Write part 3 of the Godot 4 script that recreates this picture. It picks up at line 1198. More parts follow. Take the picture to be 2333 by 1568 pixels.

---

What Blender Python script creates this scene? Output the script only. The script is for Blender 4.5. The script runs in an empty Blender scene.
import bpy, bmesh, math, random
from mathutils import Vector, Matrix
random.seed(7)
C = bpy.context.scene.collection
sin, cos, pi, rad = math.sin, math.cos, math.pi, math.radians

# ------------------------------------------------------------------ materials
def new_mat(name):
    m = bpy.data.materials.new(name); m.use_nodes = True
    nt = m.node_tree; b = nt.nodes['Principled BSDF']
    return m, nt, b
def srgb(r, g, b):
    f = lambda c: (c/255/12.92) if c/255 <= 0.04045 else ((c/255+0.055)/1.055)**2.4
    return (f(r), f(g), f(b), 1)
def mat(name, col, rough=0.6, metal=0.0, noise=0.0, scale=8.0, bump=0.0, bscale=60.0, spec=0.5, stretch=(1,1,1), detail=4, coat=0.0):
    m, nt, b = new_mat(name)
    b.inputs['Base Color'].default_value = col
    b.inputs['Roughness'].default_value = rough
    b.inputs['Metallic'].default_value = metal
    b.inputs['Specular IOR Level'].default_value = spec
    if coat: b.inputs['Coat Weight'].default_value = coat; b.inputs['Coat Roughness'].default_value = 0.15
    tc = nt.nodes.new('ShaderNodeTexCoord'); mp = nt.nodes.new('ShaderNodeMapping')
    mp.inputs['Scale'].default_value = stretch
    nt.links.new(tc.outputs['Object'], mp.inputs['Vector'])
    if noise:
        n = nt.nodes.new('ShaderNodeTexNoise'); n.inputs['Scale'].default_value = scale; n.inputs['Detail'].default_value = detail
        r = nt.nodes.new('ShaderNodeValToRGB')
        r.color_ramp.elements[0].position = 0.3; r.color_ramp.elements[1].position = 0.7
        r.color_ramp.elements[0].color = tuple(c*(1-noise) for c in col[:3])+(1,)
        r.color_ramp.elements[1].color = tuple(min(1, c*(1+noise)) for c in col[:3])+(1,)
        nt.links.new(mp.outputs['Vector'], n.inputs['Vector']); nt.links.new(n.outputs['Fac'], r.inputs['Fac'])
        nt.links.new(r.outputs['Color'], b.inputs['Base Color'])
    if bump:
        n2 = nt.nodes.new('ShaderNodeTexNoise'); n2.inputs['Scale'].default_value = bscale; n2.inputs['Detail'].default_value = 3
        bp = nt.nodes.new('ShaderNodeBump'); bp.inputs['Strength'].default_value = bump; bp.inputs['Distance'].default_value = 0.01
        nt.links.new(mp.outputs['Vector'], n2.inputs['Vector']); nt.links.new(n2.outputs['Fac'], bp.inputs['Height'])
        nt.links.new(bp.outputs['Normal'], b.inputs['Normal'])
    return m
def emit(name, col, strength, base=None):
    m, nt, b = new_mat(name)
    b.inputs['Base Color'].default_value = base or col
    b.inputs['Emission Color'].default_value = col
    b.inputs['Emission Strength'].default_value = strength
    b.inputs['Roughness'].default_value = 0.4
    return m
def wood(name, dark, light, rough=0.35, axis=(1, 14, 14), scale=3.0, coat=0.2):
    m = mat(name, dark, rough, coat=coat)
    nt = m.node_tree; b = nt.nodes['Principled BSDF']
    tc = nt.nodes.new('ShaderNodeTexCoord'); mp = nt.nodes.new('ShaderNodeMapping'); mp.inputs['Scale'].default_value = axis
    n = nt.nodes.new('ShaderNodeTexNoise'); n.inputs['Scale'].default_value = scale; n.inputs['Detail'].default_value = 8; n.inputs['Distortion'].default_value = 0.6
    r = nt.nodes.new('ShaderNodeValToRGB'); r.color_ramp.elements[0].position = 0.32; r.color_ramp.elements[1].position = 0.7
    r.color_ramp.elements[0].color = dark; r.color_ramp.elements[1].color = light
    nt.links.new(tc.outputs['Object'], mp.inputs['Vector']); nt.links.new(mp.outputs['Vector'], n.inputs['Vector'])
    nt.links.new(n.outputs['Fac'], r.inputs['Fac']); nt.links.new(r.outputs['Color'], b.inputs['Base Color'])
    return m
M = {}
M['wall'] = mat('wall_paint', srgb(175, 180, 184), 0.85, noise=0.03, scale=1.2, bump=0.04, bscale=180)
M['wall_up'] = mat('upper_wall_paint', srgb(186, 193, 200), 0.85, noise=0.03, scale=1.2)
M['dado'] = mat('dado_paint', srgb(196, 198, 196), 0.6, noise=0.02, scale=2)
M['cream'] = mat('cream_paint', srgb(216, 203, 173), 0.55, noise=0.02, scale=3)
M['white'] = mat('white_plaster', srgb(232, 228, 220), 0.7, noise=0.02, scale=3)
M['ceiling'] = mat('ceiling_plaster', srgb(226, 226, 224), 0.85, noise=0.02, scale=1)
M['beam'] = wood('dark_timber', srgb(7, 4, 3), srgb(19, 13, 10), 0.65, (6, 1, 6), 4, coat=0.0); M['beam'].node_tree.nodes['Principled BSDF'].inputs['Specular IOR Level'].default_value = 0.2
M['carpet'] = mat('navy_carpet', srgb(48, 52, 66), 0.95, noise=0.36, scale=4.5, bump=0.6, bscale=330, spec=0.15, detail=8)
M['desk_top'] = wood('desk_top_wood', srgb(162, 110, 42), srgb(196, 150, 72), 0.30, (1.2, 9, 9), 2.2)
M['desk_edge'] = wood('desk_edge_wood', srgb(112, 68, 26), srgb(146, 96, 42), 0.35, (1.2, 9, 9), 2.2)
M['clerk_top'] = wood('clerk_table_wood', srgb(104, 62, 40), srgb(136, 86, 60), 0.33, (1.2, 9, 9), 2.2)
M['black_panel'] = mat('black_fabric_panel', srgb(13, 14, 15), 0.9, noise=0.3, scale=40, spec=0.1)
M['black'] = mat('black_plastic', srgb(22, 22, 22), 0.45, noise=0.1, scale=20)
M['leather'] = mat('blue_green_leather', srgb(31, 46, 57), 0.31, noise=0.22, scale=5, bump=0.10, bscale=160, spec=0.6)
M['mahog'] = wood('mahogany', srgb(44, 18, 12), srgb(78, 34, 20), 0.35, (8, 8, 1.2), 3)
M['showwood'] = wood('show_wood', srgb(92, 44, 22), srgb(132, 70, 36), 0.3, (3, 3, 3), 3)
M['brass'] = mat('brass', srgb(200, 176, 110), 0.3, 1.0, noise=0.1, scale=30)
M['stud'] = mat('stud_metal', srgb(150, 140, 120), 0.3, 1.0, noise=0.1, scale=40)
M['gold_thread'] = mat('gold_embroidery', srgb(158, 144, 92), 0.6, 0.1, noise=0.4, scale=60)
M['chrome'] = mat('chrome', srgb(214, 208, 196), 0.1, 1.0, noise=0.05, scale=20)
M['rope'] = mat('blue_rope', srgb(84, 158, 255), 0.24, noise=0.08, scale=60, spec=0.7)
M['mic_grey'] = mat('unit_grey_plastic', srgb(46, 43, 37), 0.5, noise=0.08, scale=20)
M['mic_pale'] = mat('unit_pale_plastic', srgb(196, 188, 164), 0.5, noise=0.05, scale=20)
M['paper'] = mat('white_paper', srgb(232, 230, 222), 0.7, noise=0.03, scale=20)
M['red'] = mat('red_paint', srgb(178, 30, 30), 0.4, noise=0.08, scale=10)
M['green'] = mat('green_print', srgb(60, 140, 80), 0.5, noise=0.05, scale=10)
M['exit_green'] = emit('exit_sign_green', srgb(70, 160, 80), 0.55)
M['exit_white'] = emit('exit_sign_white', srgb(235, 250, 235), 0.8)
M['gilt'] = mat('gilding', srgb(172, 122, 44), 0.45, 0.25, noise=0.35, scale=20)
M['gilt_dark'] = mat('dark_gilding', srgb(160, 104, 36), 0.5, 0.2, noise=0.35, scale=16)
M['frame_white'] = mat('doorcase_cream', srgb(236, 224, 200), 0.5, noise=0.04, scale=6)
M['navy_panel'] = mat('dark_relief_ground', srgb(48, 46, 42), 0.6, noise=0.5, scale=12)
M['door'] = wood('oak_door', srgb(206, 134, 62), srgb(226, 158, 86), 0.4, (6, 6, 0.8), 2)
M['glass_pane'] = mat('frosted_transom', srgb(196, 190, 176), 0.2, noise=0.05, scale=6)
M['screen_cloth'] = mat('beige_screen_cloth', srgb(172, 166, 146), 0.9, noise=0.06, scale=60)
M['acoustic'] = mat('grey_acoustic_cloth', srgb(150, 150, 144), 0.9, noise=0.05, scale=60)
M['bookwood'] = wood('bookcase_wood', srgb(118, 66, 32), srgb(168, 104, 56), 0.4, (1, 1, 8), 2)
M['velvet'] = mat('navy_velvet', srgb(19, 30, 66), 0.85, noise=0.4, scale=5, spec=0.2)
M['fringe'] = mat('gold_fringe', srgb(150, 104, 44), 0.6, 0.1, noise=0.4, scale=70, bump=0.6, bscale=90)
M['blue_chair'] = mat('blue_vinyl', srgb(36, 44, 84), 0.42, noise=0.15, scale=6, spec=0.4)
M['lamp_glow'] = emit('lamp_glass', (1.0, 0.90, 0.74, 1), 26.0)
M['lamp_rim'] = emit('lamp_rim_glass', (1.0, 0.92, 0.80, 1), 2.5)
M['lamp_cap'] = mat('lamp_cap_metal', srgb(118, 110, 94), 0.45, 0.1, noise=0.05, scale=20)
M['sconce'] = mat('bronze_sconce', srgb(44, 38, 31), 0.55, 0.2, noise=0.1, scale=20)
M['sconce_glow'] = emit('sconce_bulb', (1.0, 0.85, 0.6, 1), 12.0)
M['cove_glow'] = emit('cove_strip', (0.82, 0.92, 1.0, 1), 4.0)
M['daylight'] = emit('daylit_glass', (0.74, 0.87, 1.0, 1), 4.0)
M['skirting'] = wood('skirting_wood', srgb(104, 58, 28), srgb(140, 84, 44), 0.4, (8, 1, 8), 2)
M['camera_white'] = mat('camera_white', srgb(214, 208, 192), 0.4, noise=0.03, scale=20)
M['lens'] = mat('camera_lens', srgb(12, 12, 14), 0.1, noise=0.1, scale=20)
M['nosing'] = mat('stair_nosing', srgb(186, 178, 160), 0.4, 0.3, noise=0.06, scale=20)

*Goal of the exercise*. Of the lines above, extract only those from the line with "What Blender Python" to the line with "sin, cos, pi, rad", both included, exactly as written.

*Written answer*.
What Blender Python script creates this scene? Output the script only. The script is for Blender 4.5. The script runs in an empty Blender scene.
import bpy, bmesh, math, random
from mathutils import Vector, Matrix
random.seed(7)
C = bpy.context.scene.collection
sin, cos, pi, rad = math.sin, math.cos, math.pi, math.radians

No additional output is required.